▸ **EXERCISE MATERIALS**
<<<<
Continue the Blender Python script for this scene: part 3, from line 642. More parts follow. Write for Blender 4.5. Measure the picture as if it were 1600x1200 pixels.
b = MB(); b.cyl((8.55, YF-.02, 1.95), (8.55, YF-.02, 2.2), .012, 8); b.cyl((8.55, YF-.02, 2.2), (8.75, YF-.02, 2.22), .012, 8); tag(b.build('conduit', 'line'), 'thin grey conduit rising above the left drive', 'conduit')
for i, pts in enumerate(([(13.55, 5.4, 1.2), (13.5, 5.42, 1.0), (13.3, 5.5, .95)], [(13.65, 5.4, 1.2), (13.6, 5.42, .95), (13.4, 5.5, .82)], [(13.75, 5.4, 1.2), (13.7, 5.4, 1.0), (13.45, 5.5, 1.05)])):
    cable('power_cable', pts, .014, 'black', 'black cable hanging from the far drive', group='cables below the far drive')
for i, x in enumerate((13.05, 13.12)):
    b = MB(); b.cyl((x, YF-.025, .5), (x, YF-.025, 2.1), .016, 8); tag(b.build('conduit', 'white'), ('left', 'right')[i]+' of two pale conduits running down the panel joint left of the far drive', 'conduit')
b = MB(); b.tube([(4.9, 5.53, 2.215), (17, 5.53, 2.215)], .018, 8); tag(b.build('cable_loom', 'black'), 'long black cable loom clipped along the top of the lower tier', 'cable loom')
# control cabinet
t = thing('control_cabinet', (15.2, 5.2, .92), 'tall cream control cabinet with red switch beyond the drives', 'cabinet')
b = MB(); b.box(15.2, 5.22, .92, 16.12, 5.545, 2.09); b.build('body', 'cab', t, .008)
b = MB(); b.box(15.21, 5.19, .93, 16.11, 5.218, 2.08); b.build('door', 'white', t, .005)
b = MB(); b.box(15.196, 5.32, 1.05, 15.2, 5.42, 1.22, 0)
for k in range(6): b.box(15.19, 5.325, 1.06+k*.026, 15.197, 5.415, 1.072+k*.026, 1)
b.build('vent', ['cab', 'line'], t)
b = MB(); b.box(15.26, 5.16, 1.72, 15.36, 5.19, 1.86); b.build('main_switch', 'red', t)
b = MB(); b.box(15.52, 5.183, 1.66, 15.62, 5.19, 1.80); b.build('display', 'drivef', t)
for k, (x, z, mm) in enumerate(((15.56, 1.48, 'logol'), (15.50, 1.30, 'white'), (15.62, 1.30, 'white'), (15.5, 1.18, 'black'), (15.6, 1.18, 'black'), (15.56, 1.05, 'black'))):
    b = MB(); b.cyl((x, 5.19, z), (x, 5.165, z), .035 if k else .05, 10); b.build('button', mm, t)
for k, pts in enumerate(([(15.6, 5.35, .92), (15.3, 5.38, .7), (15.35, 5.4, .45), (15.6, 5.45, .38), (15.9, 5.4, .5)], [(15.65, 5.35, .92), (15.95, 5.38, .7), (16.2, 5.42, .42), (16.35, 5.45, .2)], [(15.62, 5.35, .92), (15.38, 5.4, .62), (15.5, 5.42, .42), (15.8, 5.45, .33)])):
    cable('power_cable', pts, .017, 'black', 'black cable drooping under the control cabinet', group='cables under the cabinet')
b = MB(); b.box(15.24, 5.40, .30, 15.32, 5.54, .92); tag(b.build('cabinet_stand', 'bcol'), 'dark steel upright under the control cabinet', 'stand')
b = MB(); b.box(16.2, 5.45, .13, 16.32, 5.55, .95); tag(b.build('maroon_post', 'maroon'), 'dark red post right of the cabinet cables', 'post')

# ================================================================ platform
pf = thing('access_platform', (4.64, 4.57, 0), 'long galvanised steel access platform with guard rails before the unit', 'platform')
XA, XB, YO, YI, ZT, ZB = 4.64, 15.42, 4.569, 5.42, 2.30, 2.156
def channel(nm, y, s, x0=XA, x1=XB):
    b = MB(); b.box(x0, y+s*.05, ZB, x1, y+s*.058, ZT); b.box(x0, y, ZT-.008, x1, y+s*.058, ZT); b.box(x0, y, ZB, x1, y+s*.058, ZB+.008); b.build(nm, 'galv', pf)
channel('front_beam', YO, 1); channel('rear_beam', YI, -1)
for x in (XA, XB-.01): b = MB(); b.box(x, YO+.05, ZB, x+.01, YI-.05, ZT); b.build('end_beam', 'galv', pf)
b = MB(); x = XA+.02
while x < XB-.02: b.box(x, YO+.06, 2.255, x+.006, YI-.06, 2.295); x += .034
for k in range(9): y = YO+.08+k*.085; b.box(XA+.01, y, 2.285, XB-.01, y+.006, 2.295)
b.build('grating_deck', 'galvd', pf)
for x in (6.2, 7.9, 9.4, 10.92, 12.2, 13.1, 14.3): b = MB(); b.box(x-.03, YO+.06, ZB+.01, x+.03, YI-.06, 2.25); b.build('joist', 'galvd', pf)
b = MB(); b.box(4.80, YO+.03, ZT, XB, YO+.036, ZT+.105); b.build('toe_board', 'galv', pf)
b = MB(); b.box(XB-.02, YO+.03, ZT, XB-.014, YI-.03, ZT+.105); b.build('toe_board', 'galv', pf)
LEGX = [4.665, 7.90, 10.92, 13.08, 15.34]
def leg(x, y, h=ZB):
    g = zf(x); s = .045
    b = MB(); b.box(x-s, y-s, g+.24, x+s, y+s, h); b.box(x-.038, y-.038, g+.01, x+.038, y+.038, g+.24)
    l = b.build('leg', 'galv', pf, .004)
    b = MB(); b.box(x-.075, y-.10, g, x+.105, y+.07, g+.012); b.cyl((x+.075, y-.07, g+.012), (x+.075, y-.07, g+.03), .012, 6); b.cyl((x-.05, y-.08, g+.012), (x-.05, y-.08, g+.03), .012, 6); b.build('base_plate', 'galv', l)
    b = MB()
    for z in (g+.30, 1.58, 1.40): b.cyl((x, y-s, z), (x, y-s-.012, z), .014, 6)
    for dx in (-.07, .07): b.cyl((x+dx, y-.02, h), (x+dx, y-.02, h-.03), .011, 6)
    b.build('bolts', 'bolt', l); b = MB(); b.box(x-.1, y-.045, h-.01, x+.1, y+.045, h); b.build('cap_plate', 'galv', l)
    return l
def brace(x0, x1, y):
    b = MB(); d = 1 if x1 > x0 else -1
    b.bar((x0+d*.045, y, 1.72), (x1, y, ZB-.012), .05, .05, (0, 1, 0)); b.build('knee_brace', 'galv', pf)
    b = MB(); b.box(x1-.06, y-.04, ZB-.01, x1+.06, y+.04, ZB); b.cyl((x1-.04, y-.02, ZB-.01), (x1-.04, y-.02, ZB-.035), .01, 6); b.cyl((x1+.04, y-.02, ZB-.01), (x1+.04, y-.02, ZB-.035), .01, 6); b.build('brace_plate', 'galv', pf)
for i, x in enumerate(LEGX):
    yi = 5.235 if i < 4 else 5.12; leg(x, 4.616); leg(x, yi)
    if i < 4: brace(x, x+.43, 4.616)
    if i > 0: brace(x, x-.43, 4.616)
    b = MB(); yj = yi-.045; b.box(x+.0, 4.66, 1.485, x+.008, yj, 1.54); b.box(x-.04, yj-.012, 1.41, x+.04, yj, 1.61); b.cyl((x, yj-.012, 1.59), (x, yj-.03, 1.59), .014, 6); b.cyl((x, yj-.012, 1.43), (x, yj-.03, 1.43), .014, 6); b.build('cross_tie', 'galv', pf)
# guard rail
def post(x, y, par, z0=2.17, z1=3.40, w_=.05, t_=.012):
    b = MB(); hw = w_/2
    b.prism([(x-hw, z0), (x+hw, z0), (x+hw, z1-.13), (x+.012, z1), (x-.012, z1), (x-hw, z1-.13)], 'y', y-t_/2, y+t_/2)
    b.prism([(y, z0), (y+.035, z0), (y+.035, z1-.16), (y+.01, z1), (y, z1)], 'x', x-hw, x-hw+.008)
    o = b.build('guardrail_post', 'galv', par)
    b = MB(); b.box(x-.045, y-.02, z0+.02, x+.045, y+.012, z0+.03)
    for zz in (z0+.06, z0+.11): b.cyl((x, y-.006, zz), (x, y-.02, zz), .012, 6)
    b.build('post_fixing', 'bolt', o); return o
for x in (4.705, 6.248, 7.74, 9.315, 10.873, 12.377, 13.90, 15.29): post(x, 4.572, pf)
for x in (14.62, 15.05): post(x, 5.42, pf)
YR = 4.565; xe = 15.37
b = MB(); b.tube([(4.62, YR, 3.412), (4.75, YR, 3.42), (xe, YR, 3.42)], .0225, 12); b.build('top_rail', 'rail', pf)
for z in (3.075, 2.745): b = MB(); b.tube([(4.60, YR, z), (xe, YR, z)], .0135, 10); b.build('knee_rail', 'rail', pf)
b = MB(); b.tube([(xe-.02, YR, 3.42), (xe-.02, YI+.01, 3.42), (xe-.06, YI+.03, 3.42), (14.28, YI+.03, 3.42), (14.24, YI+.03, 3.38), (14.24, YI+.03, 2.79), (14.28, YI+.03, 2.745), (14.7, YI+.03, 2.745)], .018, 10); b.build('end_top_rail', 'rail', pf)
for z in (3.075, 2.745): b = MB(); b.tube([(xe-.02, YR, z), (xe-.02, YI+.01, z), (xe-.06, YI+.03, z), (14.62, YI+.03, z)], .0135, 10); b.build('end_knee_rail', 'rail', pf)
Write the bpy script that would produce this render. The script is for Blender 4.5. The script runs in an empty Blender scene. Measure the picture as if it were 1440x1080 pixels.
>>>>
▸ **WHAT IS EXPECTED**
Scan the material above. Copy each line that holds the word "this".

▸ **RESPONSE TO THE EXERCISE**
Continue the Blender Python script for this scene: part 3, from line 642. More parts follow. Write for Blender 4.5. Measure the picture as if it were 1600x1200 pixels.
Write the bpy script that would produce this render. The script is for Blender 4.5. The script runs in an empty Blender scene. Measure the picture as if it were 1440x1080 pixels.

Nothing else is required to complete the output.